EXERCISE DETAILS
Copy every line of the data exactly, leaving nothing out.
◇ ◇ ◇ ◇
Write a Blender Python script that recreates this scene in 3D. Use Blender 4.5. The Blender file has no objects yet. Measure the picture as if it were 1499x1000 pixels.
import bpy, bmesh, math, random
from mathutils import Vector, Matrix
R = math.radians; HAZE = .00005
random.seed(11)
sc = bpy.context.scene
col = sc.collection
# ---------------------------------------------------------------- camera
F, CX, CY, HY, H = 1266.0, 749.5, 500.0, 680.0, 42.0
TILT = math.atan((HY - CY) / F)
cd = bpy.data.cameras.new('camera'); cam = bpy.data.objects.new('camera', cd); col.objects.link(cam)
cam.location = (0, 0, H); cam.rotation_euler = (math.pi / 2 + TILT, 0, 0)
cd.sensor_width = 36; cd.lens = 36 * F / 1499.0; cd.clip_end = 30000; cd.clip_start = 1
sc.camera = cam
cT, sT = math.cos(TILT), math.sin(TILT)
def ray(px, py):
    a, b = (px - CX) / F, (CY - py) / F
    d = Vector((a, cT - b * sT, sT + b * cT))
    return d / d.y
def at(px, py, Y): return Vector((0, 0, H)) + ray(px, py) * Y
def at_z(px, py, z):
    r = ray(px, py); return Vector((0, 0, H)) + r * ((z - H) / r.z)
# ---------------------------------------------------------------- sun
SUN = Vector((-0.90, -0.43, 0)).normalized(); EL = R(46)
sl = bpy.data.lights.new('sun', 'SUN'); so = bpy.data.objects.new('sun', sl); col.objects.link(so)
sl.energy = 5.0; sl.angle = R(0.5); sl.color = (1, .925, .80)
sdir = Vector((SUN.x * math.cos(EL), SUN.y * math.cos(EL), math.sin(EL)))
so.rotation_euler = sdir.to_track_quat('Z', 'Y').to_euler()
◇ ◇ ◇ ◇
FINISHED TASK
Write a Blender Python script that recreates this scene in 3D. Use Blender 4.5. The Blender file has no objects yet. Measure the picture as if it were 1499x1000 pixels.
import bpy, bmesh, math, random
from mathutils import Vector, Matrix
R = math.radians; HAZE = .00005
random.seed(11)
sc = bpy.context.scene
col = sc.collection
# ---------------------------------------------------------------- camera
F, CX, CY, HY, H = 1266.0, 749.5, 500.0, 680.0, 42.0
TILT = math.atan((HY - CY) / F)
cd = bpy.data.cameras.new('camera'); cam = bpy.data.objects.new('camera', cd); col.objects.link(cam)
cam.location = (0, 0, H); cam.rotation_euler = (math.pi / 2 + TILT, 0, 0)
cd.sensor_width = 36; cd.lens = 36 * F / 1499.0; cd.clip_end = 30000; cd.clip_start = 1
sc.camera = cam
cT, sT = math.cos(TILT), math.sin(TILT)
def ray(px, py):
    a, b = (px - CX) / F, (CY - py) / F
    d = Vector((a, cT - b * sT, sT + b * cT))
    return d / d.y
def at(px, py, Y): return Vector((0, 0, H)) + ray(px, py) * Y
def at_z(px, py, z):
    r = ray(px, py); return Vector((0, 0, H)) + r * ((z - H) / r.z)
# ---------------------------------------------------------------- sun
SUN = Vector((-0.90, -0.43, 0)).normalized(); EL = R(46)
sl = bpy.data.lights.new('sun', 'SUN'); so = bpy.data.objects.new('sun', sl); col.objects.link(so)
sl.energy = 5.0; sl.angle = R(0.5); sl.color = (1, .925, .80)
sdir = Vector((SUN.x * math.cos(EL), SUN.y * math.cos(EL), math.sin(EL)))
so.rotation_euler = sdir.to_track_quat('Z', 'Y').to_euler()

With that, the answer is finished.